▶ The task: Below are several entries. Transcribe exactly those lines that fall from the one with "Write the bpy" through the one with "SC.camera = cam", end lines included.

Records with scene code

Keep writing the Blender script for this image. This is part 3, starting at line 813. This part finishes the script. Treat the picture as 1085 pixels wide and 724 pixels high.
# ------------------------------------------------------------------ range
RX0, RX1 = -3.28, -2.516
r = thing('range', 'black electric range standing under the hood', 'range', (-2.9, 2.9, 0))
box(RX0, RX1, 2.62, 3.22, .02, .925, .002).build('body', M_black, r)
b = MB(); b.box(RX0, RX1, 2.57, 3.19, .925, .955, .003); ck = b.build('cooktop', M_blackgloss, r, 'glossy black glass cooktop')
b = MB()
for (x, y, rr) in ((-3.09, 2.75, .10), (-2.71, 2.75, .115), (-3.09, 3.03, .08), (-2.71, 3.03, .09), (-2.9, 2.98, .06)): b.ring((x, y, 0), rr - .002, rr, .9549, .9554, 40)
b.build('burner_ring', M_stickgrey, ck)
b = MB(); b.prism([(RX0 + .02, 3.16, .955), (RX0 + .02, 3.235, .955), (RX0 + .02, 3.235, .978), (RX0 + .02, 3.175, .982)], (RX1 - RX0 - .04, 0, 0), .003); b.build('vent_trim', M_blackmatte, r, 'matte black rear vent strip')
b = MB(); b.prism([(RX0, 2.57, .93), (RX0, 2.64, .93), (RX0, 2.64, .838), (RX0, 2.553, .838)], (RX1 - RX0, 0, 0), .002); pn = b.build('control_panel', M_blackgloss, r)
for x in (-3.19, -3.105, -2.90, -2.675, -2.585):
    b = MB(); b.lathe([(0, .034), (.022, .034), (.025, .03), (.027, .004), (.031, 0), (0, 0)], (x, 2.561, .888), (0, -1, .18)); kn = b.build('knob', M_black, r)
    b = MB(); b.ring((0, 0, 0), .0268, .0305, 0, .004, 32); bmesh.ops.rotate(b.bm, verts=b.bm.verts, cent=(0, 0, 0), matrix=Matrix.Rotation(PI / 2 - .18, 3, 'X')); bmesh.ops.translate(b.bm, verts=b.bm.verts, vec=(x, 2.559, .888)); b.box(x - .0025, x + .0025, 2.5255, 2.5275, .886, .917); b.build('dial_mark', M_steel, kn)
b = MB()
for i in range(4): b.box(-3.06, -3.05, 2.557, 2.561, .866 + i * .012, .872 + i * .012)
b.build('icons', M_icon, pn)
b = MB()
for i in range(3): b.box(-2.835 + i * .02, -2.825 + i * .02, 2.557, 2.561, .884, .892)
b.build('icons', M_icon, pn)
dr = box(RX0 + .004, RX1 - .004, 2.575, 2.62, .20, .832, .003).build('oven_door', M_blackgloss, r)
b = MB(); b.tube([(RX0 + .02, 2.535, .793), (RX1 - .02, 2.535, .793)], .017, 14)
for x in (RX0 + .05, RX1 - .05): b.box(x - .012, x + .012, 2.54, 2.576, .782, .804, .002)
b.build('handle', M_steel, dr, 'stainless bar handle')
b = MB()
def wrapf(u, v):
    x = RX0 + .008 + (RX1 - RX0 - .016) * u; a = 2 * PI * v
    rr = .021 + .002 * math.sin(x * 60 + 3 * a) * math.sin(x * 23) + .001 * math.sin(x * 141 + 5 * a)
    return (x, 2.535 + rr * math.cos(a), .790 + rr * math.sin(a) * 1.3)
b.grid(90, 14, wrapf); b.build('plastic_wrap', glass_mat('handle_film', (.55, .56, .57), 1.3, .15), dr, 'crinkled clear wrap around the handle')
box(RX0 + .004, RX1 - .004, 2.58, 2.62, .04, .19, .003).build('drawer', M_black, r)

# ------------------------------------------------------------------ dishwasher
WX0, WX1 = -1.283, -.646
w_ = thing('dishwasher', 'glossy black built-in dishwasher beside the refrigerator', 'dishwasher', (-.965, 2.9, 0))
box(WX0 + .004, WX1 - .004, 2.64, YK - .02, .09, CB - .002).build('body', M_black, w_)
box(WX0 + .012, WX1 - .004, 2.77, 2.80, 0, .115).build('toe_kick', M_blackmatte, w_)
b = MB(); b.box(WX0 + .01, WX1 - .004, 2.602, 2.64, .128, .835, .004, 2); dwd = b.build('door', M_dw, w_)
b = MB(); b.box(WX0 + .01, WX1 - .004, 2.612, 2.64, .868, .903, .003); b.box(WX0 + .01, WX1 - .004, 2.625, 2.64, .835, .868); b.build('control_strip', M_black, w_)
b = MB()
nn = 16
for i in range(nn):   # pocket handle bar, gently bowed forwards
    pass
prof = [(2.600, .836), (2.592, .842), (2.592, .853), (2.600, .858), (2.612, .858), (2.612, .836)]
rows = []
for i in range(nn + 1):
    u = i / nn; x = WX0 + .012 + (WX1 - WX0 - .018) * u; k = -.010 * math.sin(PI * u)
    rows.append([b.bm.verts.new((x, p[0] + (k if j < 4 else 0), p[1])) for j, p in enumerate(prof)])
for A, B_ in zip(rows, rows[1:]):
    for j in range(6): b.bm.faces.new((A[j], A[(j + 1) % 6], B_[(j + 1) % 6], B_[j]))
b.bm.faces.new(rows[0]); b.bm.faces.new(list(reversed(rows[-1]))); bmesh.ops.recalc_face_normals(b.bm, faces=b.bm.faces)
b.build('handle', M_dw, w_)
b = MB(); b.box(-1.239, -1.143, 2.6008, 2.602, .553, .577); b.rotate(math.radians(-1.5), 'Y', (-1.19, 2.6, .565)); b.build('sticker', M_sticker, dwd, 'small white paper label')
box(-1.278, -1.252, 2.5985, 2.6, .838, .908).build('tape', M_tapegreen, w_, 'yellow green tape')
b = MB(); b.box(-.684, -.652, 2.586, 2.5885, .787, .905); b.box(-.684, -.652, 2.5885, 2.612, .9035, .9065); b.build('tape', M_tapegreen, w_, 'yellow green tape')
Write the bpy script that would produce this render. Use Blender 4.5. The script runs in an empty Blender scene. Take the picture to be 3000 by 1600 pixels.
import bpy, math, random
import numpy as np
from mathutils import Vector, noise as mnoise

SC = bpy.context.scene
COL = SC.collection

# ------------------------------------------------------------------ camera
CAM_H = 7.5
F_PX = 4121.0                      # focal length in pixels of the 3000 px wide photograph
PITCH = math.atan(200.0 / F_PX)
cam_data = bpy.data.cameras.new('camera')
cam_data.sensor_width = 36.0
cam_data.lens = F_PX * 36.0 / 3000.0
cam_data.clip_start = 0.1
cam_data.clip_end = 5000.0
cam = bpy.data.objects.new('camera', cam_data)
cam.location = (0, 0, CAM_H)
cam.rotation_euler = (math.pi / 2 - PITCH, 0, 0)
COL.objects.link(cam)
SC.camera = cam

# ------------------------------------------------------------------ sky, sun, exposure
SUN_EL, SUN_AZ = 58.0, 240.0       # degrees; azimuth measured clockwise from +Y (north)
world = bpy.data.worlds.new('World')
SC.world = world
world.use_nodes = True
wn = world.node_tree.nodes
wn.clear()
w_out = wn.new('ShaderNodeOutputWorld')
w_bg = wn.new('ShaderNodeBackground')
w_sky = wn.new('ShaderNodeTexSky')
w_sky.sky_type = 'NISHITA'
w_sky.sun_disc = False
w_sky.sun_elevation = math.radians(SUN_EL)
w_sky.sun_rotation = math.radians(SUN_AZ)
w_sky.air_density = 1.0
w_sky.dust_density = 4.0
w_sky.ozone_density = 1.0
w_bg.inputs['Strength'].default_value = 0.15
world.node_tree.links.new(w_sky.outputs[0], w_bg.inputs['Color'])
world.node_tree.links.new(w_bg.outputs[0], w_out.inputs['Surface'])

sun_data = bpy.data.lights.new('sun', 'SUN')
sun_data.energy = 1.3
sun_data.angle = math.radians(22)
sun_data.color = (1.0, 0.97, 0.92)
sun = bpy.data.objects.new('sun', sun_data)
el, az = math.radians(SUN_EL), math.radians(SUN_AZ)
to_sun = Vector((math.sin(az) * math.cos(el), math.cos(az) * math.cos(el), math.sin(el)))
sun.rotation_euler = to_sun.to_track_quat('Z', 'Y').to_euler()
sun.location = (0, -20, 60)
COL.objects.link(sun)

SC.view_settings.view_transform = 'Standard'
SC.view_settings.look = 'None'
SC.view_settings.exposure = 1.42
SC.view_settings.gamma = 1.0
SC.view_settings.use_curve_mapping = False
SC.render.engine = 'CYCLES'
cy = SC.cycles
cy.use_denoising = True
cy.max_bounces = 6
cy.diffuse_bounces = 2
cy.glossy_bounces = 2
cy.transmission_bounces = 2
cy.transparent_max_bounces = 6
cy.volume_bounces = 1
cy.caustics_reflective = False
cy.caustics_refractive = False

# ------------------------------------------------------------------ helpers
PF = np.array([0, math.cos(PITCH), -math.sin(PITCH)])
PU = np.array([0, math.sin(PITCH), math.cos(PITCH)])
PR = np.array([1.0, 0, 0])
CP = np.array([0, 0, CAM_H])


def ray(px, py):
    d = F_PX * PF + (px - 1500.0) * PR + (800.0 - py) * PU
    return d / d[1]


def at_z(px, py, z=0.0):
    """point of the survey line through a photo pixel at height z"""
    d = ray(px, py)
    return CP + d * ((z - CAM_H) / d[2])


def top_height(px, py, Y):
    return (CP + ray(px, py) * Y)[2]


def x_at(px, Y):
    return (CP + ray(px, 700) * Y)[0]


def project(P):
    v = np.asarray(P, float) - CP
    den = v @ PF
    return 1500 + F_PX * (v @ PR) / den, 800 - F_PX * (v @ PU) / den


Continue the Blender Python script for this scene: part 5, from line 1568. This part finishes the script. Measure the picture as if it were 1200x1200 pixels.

▶ Answer below:
Write the bpy script that would produce this render. Use Blender 4.5. The script runs in an empty Blender scene. Take the picture to be 3000 by 1600 pixels.
import bpy, math, random
import numpy as np
from mathutils import Vector, noise as mnoise

SC = bpy.context.scene
COL = SC.collection

# ------------------------------------------------------------------ camera
CAM_H = 7.5
F_PX = 4121.0                      # focal length in pixels of the 3000 px wide photograph
PITCH = math.atan(200.0 / F_PX)
cam_data = bpy.data.cameras.new('camera')
cam_data.sensor_width = 36.0
cam_data.lens = F_PX * 36.0 / 3000.0
cam_data.clip_start = 0.1
cam_data.clip_end = 5000.0
cam = bpy.data.objects.new('camera', cam_data)
cam.location = (0, 0, CAM_H)
cam.rotation_euler = (math.pi / 2 - PITCH, 0, 0)
COL.objects.link(cam)
SC.camera = cam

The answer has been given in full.